Constance of Aragon - Holy Roman Empress

Holy Roman Empress

When Constance returned to Aragon, she took up residence with her mother, Queen Sancha, in the Abbey of Nuestra Senora, at Sijena; Sancha had founded the abbey after her husband's death, and now lived there in retirement. Constance spent the next five years in the abbey with her mother, until her fate, again, was changed by her brother.

Pedro II wanted to be on good terms with Pope Innocent III, since he wanted an annulment of his marriage with Maria of Montpellier, and needed the blessing of the Pope. The Pope solicited the hand of the Dowager Queen of Hungary for his pupil, the young King Frederick I of Sicily. The Aragonese King accepted the proposal; Constance left her mother and the abbey of Nuestra Senora and began her trip to Sicily (1208). She never returned to Aragon or saw her mother again. Sancha died shortly after the departure of her daughter.

Constance and Frederick were married in the Sicilian city of Messina on 15 August 1209. In the ceremony, she was crowned Queen of Sicily. By this time, Constance was thirty years old and her new husband only fourteen. Two years later, in 1211, Constance gave birth a son, called Henry, who later had a tragic end.

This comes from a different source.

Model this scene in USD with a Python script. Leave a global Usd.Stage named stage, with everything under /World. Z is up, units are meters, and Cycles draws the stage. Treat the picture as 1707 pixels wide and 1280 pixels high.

On 9 December 1212, Frederick was crowned King of Germany in opposition to Otto IV, Holy Roman Emperor. During the absence of her husband, Constance stayed in Sicily as regent of the Kingdom until 1220.

At first Frederick controlled Southern Germany but Otto IV was effectively deposed on 5 July 1215. This time Constance was crowned German Queen with her husband.

Pope Honorius III crowned Frederick Holy Roman Emperor on 22 November 1220. Constance was crowned Holy Roman Empress while their son Henry became the new King of Germany. She died of malaria less than two years later in Catania and was buried in the Cathedral of Palermo, in a Roman sarcophagus with a beautiful oriental tiara.